Ce livre raconte de manière très simple et avec des exemples convaincants comment fonctionne notre cerveau pour construire à l'aide de concepts, notre rapport au monde réel. En particulier, encore enfants, nous devons établir de tels concepts (l'exemple de l'éléphant est remarquable !), nommer les objets ainsi conceptualisés et apprendre à les reconnaître. Et nous le faisons facilement ! Alors que se passe-t-il avec les mathématiques, dont le processus d'apprentissage est le même et où les résultats sont moins spectaculaires ? C'est l'objet de cet essai, très riche et profondément original.

Pour avoir réussi dans cette discipline et consterné de si nombreux échecs autour de lui, l'auteur développe ici la conception d'une activité presque physique lorsque nous abordons les mathématiques. La priorité est alors pour lui de développer une image mentale, sans doute imparfaite, de l'objet mathématique et d'améliorer cette image progressivement, comme l'enfant faisait en découvrant l'éléphant. La question n'est pas seulement d'apprendre, mais d'intérioriser les images mentales jusqu'à l'évidence, en utilisant notre plasticité cérébrale. C'est cela qu'il nomme comprendre. C'est aussi en cela qu'il s'agit d'une activité physique, un apprentissage, qu'il reproche à l'enseignement actuel de ne pas pratiquer.
 
Cette méthode n'est pas une découverte absolue et l'auteur montre bien comment Galilée, Descartes ou d'autres en avaient déjà évoqué la pertinence. Mais alors, pourquoi en était-on resté là ? Je noterai aussi trois autres questions inspirées par cette lecture.
D'abord, les processus mentaux cités en exemple (comme l'éléphant) portent tous sur la création de concepts à partir d'objets réels. Jusqu'à quel point les objets mathématiques, moins directement réels, peuvent-ils être traités de la même façon ?
Cette méthode a d'abord été développée par l'auteur pour son métier de chercheur en mathématiques. Peut-elle être employée avec le même succès chez des débutants ? Une expérimentation de cette thèse me semble indispensable, avant de la lancer dans l'enseignement des mathématiques.

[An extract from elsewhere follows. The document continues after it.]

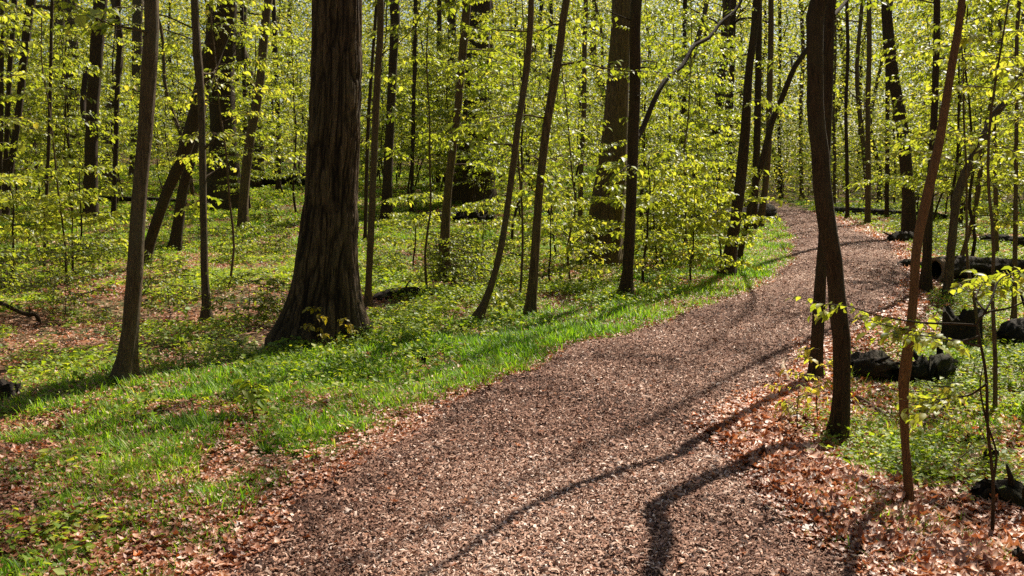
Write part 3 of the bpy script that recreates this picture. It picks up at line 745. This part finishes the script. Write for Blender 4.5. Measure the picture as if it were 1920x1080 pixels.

Enfin, il me semble que cette introspection mentale décrite ici bénéficie d'une expérience, comme celle du chercheur. De quels acquis un débutant doit-il disposer pour jouer gagnant ?
 
Il n'en reste pas moins que le livre apporte des éléments de réponse passionnants aux questions posées par les mathématiques et leur emploi. Il montre bien comment les mathématiques sont un outil qui conceptualise le réel et cela seulement, dans notre cerveau humain. Ceci nous aide d'ailleurs à comprendre pourquoi les objets mathématiques utilisés en physique permettent des prévisions d'une telle précision. On peut presque dire que les mathématiques sont un calque du réel. Il montre aussi à quel point un langage propre est nécessaire, d'une précision absolue. J'espère que vous savourerez, comme moi, combien, au contraire, le langage courant est incapable de cela par structure, en essayant de définir un éléphant !
 
Au-delà des mathématiques, c'est aussi un ouvrage de philosophie qui nous apporte des pistes originales. J'en citerai seulement une. Sans jouer avec les mots, je dirai qu'il fait comprendre ce que signifie comprendre et combien apprendre peut parfois s'opposer à comprendre. Et il nous dit que même si nous n'avons pas réussi à apprendre les mathématiques, cela ne préjuge pas notre incapacité à les comprendre.
 
Enfin, on appréciera, entre autres, le chapitre portant sur quelques similitudes entre le fonctionnement du cerveau et celui de l'"intelligence artificielle". Similitudes, seulement !
 
On découvre dans cet essai presque subversif un livre riche, ouvert, qui donne envie d'en savoir plus. Une grande réussite.